Begin with the first line of the material and write out each line exactly, ending with the line that contains "scene.camera = cam". Pictures are not part of the copy.

::: Data shown :::

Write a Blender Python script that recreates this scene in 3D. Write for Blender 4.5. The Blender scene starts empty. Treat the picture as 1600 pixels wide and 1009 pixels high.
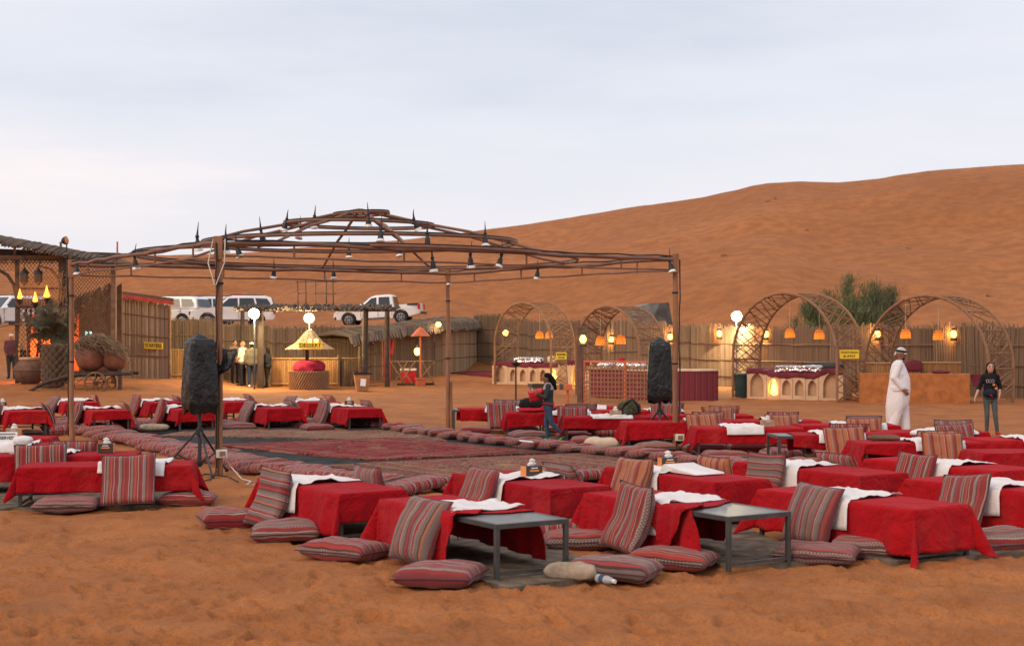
import bpy, bmesh, math, random
import numpy as np
from mathutils import Vector, Matrix, Euler, kdtree

random.seed(7)
RNG = np.random.RandomState(11)
scene = bpy.context.scene
COL = scene.collection
F, YH, CX, CAMH = 2222.0, 525.0, 800.0, 2.0      # 50 mm lens in photo pixels, horizon row, camera height

# ------------------------------------------------------------------ camera
cam_d = bpy.data.cameras.new("camera")
cam = bpy.data.objects.new("camera", cam_d)
COL.objects.link(cam)
cam.location = (0, 0, CAMH)
cam.rotation_euler = (math.radians(90), 0, 0)
cam_d.sensor_width = 36.0
cam_d.lens = 50.0
cam_d.shift_y = (YH - 504.5) / 1600.0
cam_d.clip_start = 0.1
cam_d.clip_end = 3000
cam_d.dof.use_dof = True
cam_d.dof.focus_distance = 23.0
cam_d.dof.aperture_fstop = 2.8
scene.camera = cam

# ------------------------------------------------------------------ sky and sun
SUN_EL, SUN_AZ = math.radians(38), math.radians(222)     # soft sun added high behind the camera, left, to lighten tops over sides
world = bpy.data.worlds.new("World")
scene.world = world
world.use_nodes = True
wn, wl = world.node_tree.nodes, world.node_tree.links
wn.clear()
def wnode(t, **k):
    n = wn.new(t)
    for a, b in k.items(): setattr(n, a, b)
    return n
w_out = wnode('ShaderNodeOutputWorld')
w_bg = wnode('ShaderNodeBackground')
w_bg.inputs['Strength'].default_value = 0.1
w_sky = wnode('ShaderNodeTexSky', sky_type='NISHITA')
w_sky.sun_disc = False
w_sky.sun_elevation = SUN_EL
w_sky.sun_rotation = SUN_AZ
w_sky.air_density = 1.0
w_sky.dust_density = 2.5
w_sky.ozone_density = 2.0
# thin high overcast: a pale veil with streaks, same all round the sky
w_tc = wnode('ShaderNodeTexCoord')
w_sep = wnode('ShaderNodeSeparateXYZ')
wl.new(w_tc.outputs['Generated'], w_sep.inputs[0])
def wmath(op, a, b=None, clamp=False):
    n = wnode('ShaderNodeMath', operation=op, use_clamp=clamp)
    for i, v in enumerate((a, b)):
        if v is None: continue
        if isinstance(v, (int, float)): n.inputs[i].default_value = v
        else: wl.new(v, n.inputs[i])
    return n.outputs[0]
w_map = wnode('ShaderNodeMapping')
w_map.inputs['Rotation'].default_value = (0, math.radians(9), 0)
w_map.inputs['Location'].default_value = (2.35, 0.9, 0.35)
w_map.inputs['Scale'].default_value = (2.6, 2.6, 13.0)
wl.new(w_tc.outputs['Generated'], w_map.inputs[0])
w_n1 = wnode('ShaderNodeTexNoise')
w_n1.inputs['Scale'].default_value = 1.0
w_n1.inputs['Detail'].default_value = 7
w_n1.inputs['Roughness'].default_value = 0.52
wl.new(w_map.outputs[0], w_n1.inputs['Vector'])
w_n2 = wnode('ShaderNodeTexNoise')
w_n2.inputs['Scale'].default_value = 0.45
w_n2.inputs['Detail'].default_value = 3
wl.new(w_map.outputs[0], w_n2.inputs['Vector'])
w_ramp = wnode('ShaderNodeValToRGB')
e = w_ramp.color_ramp.elements
e[0].position = 0.30; e[0].color = (6.9, 7.4, 8.4, 1)
e[1].position = 0.66; e[1].color = (11.2, 10.2, 10.0, 1)
m = w_ramp.color_ramp.elements.new(0.46); m.color = (8.5, 8.75, 9.6, 1)
m = w_ramp.color_ramp.elements.new(0.58); m.color = (9.4, 9.2, 9.8, 1)
wl.new(wmath('ADD', wmath('MULTIPLY', w_n1.outputs['Fac'], 0.62), wmath('MULTIPLY', w_n2.outputs['Fac'], 0.38)), w_ramp.inputs[0])
# pale pinkish haze low in the sky
w_hz = wnode('ShaderNodeMix', data_type='RGBA')
wl.new(wmath('MULTIPLY', wmath('SUBTRACT', 1.0, wmath('DIVIDE', wmath('MAXIMUM', w_sep.outputs['Z'], 0.0), 0.16), clamp=True), 0.55), w_hz.inputs[0])
wl.new(w_ramp.outputs[0], w_hz.inputs[6])
w_hz.inputs[7].default_value = (10.1, 9.2, 9.2, 1)
w_mix = wnode('ShaderNodeMix', data_type='RGBA')
w_mix.inputs[0].default_value = 0.90
wl.new(w_sky.outputs[0], w_mix.inputs[6])
wl.new(w_hz.outputs[2], w_mix.inputs[7])
wl.new(w_mix.outputs[2], w_bg.inputs['Color'])
wl.new(w_bg.outputs[0], w_out.inputs[0])

sun_d = bpy.data.lights.new("sun", 'SUN')
sun_d.energy = 1.45
sun_d.angle = math.radians(30)
sun_d.color = (1.0, 0.70, 0.44)
sun = bpy.data.objects.new("sun", sun_d)
COL.objects.link(sun)
sd = Vector((math.sin(SUN_AZ) * math.cos(SUN_EL), math.cos(SUN_AZ) * math.cos(SUN_EL), math.sin(SUN_EL)))
sun.rotation_euler = (-sd).to_track_quat('-Z', 'Y').to_euler()

vs = scene.view_settings
vs.view_transform = 'Standard'
vs.look = 'None'
vs.exposure = 0.0
vs.gamma = 1.0
vs.use_curve_mapping = False
scene.render.engine = 'CYCLES'
scene.cycles.use_denoising = True
scene.cycles.max_bounces = 6
scene.cycles.transparent_max_bounces = 12

# ------------------------------------------------------------------ helpers: space
def smooth(a, b, x):
    t = np.clip((np.asarray(x, float) - a) / (b - a), 0, 1)
    return t * t * (3 - 2 * t)
_NT = RNG.rand(256, 256)
def vnoise(x, y):
    x = np.asarray(x, float); y = np.asarray(y, float)
    xi = np.floor(x).astype(int); yi = np.floor(y).astype(int)
    fx = x - xi; fy = y - yi
    fx = fx * fx * (3 - 2 * fx); fy = fy * fy * (3 - 2 * fy)
    a = _NT[xi % 256, yi % 256]; b = _NT[(xi + 1) % 256, yi % 256]
    c = _NT[xi % 256, (yi + 1) % 256]; d = _NT[(xi + 1) % 256, (yi + 1) % 256]
    return (a * (1 - fx) + b * fx) * (1 - fy) + (c * (1 - fx) + d * fx) * fy
def fbm(x, y, o=4, g=0.5):
    s = 0; a = 1; t = 0
    for i in range(o):
        s = s + a * vnoise(x * 2 ** i + 17.3 * i, y * 2 ** i + 5.1 * i); t += a; a *= g
    return s / t
EPX = [-6000, -1500, -400, 0, 180, 350, 500, 650, 740, 850, 1000, 1100, 1150, 1175, 1200, 1250, 1310, 1370, 1450, 1600, 2000, 2600, 6000]
EEL = [70, 95, 118, 124, 126, 129, 137, 147, 161, 179, 204, 217, 227, 234, 238, 240, 237, 242, 254, 263, 262, 230, 110]
def terrain(x, y, fine=True):
    x = np.asarray(x, float); y = np.asarray(y, float)
    r = np.hypot(x, y); ph = np.arctan2(x, y)
    pc = np.clip(ph, -1.2, 1.2); px = CX + F * np.tan(pc)
    el = np.interp(px, EPX, EEL) / F
    yr = r * np.cos(pc)
    # camp floor
    z = np.maximum(0.33 * smooth(57, 64, y), 0.35 * smooth(-9.5, -13, x) * smooth(43, 52, y))
    # parking shelf behind the left fence
    sh = smooth(4.0, -5.0, x) * smooth(65.5, 77, y)
    z = z * (1 - sh) + 2.62 * sh
    # the big dune
    d0 = np.interp(px, [-1500, 300, 760, 900, 1200, 1700, 3000], [95, 94, 84, 74, 62, 54, 50])
    dr = np.interp(px, [-1500, 0, 700, 1200, 1700, 3000], [170, 165, 160, 150, 150, 150])
    t = np.clip((yr - d0) / (dr - d0), 0, 1)
    zr = CAMH + el * dr
    up = 0.55 * t + 0.45 * t * t * (3 - 2 * t)
    wob = ((fbm(x / 34.0 + 3, y / 34.0, 3) - 0.5) * 7.5 + (fbm(x / 8.0 + 9, y / 8.0, 2) - 0.5) * 1.1) * np.sin(np.pi * t)
    zd = z + (zr - z) * up + wob
    back = np.clip(yr - dr, 0, 1e9)
    zd = zd - np.minimum(back * 0.30, zr * 0.8)
    z = np.where(yr > d0, zd, z)
    z = z + (fbm(x / 9.0, y / 9.0, 3) - 0.5) * 0.5 * smooth(64, 90, yr)
    if fine:
        n = fbm(x / 0.55, y / 0.55, 3, 0.55)
        n2 = vnoise(x / 0.21 + 40, y / 0.21)
        dent = -0.045 * np.clip(0.60 - n, 0, 1) * 2 - 0.026 * np.clip(n2 - 0.45, 0, 1) * 2 - 0.02 * fbm(x / 2.4, y / 2.4, 2)
        z = z + dent * (1 - smooth(52, 75, y)) + 0.012
    return z
def H(x, y): return float(terrain(x, y, False))
def G(px, py, z=0.0):                 # point at height z seen at photo pixel (px, py)
    d = F * (CAMH - z) / (py - YH)
    return Vector(((px - CX) * d / F, d, z))
def D(px, py, d):                     # point at depth d
    return Vector(((px - CX) * d / F, d, CAMH + (YH - py) * d / F))
def ZD(py, d): return CAMH + (YH - py) * d / F
def XD(px, d): return (px - CX) * d / F
def on(px, d):                        # ground point in column px at depth d
    x = XD(px, d)
    return Vector((x, d, H(x, d)))

# ------------------------------------------------------------------ helpers: objects
def tag(o, label=None, cat=None, group=None, kind=None):
    if label: o["label"] = label
    if cat: o["category"] = cat
    if group: o["group"] = group
    if kind: o["kind"] = kind
    return o
def empty(name, loc, rz=0.0, label=None, cat=None, group=None):
    o = bpy.data.objects.new(name, None)
    o.empty_display_size = 0.2
    COL.objects.link(o)
    o.location = loc
    o.rotation_euler = (0, 0, rz)
    return tag(o, label, cat, group)
def link(name, me, parent=None, loc=None, rot=None, scale=None):
    o = bpy.data.objects.new(name, me)
    COL.objects.link(o)
    if parent: o.parent = parent
    if loc is not None: o.location = loc
    if rot is not None: o.rotation_euler = rot
    if scale is not None: o.scale = scale
    return o
def copy_tree(o, parent=None):
    c = o.copy()
    COL.objects.link(c)
    c.parent = parent
    for ch in list(o.children): copy_tree(ch, c)
    return c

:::

:: Exercise answer ::
Write a Blender Python script that recreates this scene in 3D. Write for Blender 4.5. The Blender scene starts empty. Treat the picture as 1600 pixels wide and 1009 pixels high.
import bpy, bmesh, math, random
import numpy as np
from mathutils import Vector, Matrix, Euler, kdtree

random.seed(7)
RNG = np.random.RandomState(11)
scene = bpy.context.scene
COL = scene.collection
F, YH, CX, CAMH = 2222.0, 525.0, 800.0, 2.0      # 50 mm lens in photo pixels, horizon row, camera height

# ------------------------------------------------------------------ camera
cam_d = bpy.data.cameras.new("camera")
cam = bpy.data.objects.new("camera", cam_d)
COL.objects.link(cam)
cam.location = (0, 0, CAMH)
cam.rotation_euler = (math.radians(90), 0, 0)
cam_d.sensor_width = 36.0
cam_d.lens = 50.0
cam_d.shift_y = (YH - 504.5) / 1600.0
cam_d.clip_start = 0.1
cam_d.clip_end = 3000
cam_d.dof.use_dof = True
cam_d.dof.focus_distance = 23.0
cam_d.dof.aperture_fstop = 2.8
scene.camera = cam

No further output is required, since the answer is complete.